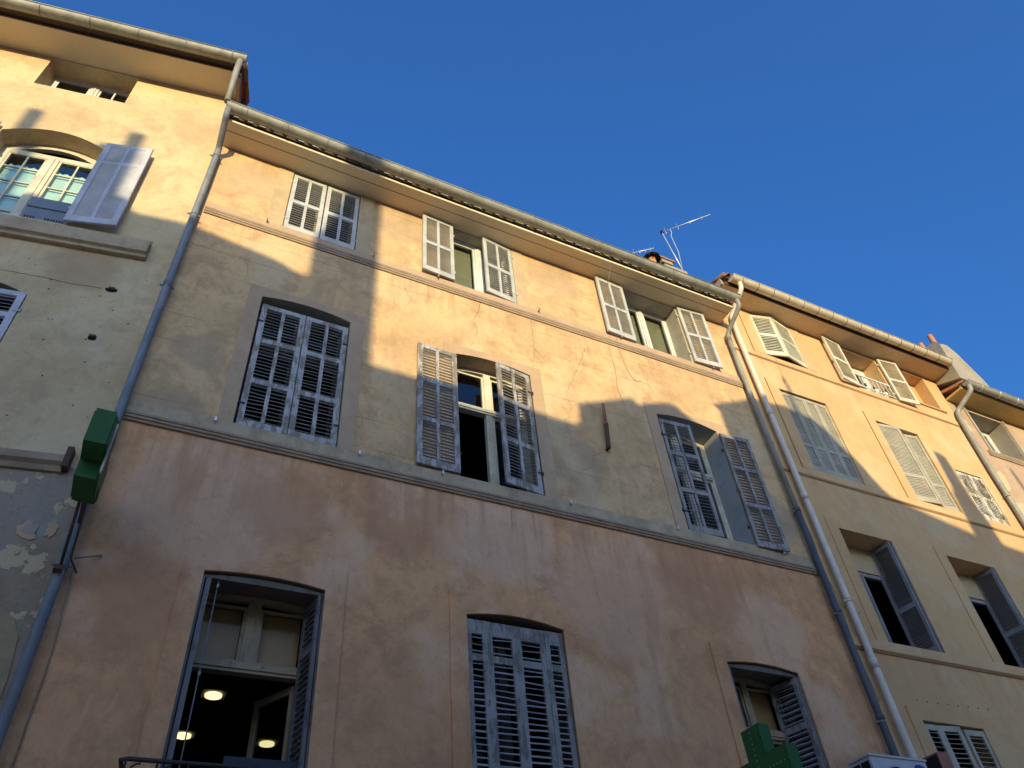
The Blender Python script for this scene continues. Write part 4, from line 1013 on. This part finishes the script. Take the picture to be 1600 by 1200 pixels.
wire('tangled wire between the two right downpipes', [(9.0, -.05, 8.9), (9.1, -.04, 8.7), (9.07, -.05, 8.4), (9.14, -.03, 7.9), (9.05, -.05, 7.4), (9.16, -.04, 6.9), (9.1, -.04, 6.2), (9.14, -.04, 5.4)], .008)
wire('thin wire crossing from the white downpipe to the window surround', [(9.27, -.16, 6.85), (9.4, -.03, 6.72), (9.55, -.01, 6.78)], .006)
wire('dark wire wrapped on the wall left of the left downpipe foot', [(-.56, -.03, 5.5), (-.53, -.02, 5.1), (-.50, -.015, 4.6), (-.50, -.015, 4.0), (-.47, -.015, 2.0)], .007)

# put the cable loops on the left house plane
for o in bpy.data.objects:
    if o.name.startswith('cable_loop'):
        o.location = (-.659, 0, 0); o.rotation_euler.z = R(-9.434)

def crack(pts, r=.003, seed=0):
    rnd = random.Random(seed); out = []
    for (x0, z0), (x1, z1) in zip(pts[:-1], pts[1:]):
        L = math.hypot(x1 - x0, z1 - z0); n = max(2, int(L / .045))
        for k in range(n):
            t = k / n; out.append((x0 + (x1 - x0) * t + rnd.uniform(-.016, .016), -.0005, z0 + (z1 - z0) * t + rnd.uniform(-.01, .01)))
    out.append((pts[-1][0], -.0005, pts[-1][1]))
    return MB().tube(out, r, 4, r2=r * .35).build('wall_crack', 'crackdark', M)
for i, pts in enumerate(([(3.66, 11.13), (3.62, 10.9), (3.52, 10.66), (3.58, 10.4), (3.45, 10.0)], [(4.56, 11.1), (4.56, 10.4), (4.47, 9.97)], [(4.56, 10.45), (4.9, 10.0)],
                         [(5.55, 10.85), (5.36, 10.4), (5.0, 9.6), (5.08, 9.3)], [(6.6, 10.9), (6.7, 10.4), (6.62, 10.1)], [(2.4, 10.9), (2.5, 10.7), (2.42, 10.4)], [(3.9, 7.27), (3.88, 7.0), (3.82, 6.8)],
                         [(.85, 9.9), (.86, 10.02)], [(5.5, 8.62), (5.3, 8.5), (5.28, 8.3), (4.9, 8.05)], [(1.1, 7.37), (1.12, 7.5)], [(2.9, 7.37), (2.93, 7.53)], [(5.0, 7.37), (4.98, 7.53)])):
    crack(pts, .0035 if i < 2 else .0028, i)
for o in bpy.data.objects:
    if '_org' in o: del o['_org']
====================
• **Short problem**
Take the data above and repeat it exactly, leaving each picture out.

• **Expected answer**
The Blender Python script for this scene continues. Write part 4, from line 1013 on. This part finishes the script. Take the picture to be 1600 by 1200 pixels.
wire('tangled wire between the two right downpipes', [(9.0, -.05, 8.9), (9.1, -.04, 8.7), (9.07, -.05, 8.4), (9.14, -.03, 7.9), (9.05, -.05, 7.4), (9.16, -.04, 6.9), (9.1, -.04, 6.2), (9.14, -.04, 5.4)], .008)
wire('thin wire crossing from the white downpipe to the window surround', [(9.27, -.16, 6.85), (9.4, -.03, 6.72), (9.55, -.01, 6.78)], .006)
wire('dark wire wrapped on the wall left of the left downpipe foot', [(-.56, -.03, 5.5), (-.53, -.02, 5.1), (-.50, -.015, 4.6), (-.50, -.015, 4.0), (-.47, -.015, 2.0)], .007)

# put the cable loops on the left house plane
for o in bpy.data.objects:
    if o.name.startswith('cable_loop'):
        o.location = (-.659, 0, 0); o.rotation_euler.z = R(-9.434)

def crack(pts, r=.003, seed=0):
    rnd = random.Random(seed); out = []
    for (x0, z0), (x1, z1) in zip(pts[:-1], pts[1:]):
        L = math.hypot(x1 - x0, z1 - z0); n = max(2, int(L / .045))
        for k in range(n):
            t = k / n; out.append((x0 + (x1 - x0) * t + rnd.uniform(-.016, .016), -.0005, z0 + (z1 - z0) * t + rnd.uniform(-.01, .01)))
    out.append((pts[-1][0], -.0005, pts[-1][1]))
    return MB().tube(out, r, 4, r2=r * .35).build('wall_crack', 'crackdark', M)
for i, pts in enumerate(([(3.66, 11.13), (3.62, 10.9), (3.52, 10.66), (3.58, 10.4), (3.45, 10.0)], [(4.56, 11.1), (4.56, 10.4), (4.47, 9.97)], [(4.56, 10.45), (4.9, 10.0)],
                         [(5.55, 10.85), (5.36, 10.4), (5.0, 9.6), (5.08, 9.3)], [(6.6, 10.9), (6.7, 10.4), (6.62, 10.1)], [(2.4, 10.9), (2.5, 10.7), (2.42, 10.4)], [(3.9, 7.27), (3.88, 7.0), (3.82, 6.8)],
                         [(.85, 9.9), (.86, 10.02)], [(5.5, 8.62), (5.3, 8.5), (5.28, 8.3), (4.9, 8.05)], [(1.1, 7.37), (1.12, 7.5)], [(2.9, 7.37), (2.93, 7.53)], [(5.0, 7.37), (4.98, 7.53)])):
    crack(pts, .0035 if i < 2 else .0028, i)
for o in bpy.data.objects:
    if '_org' in o: del o['_org']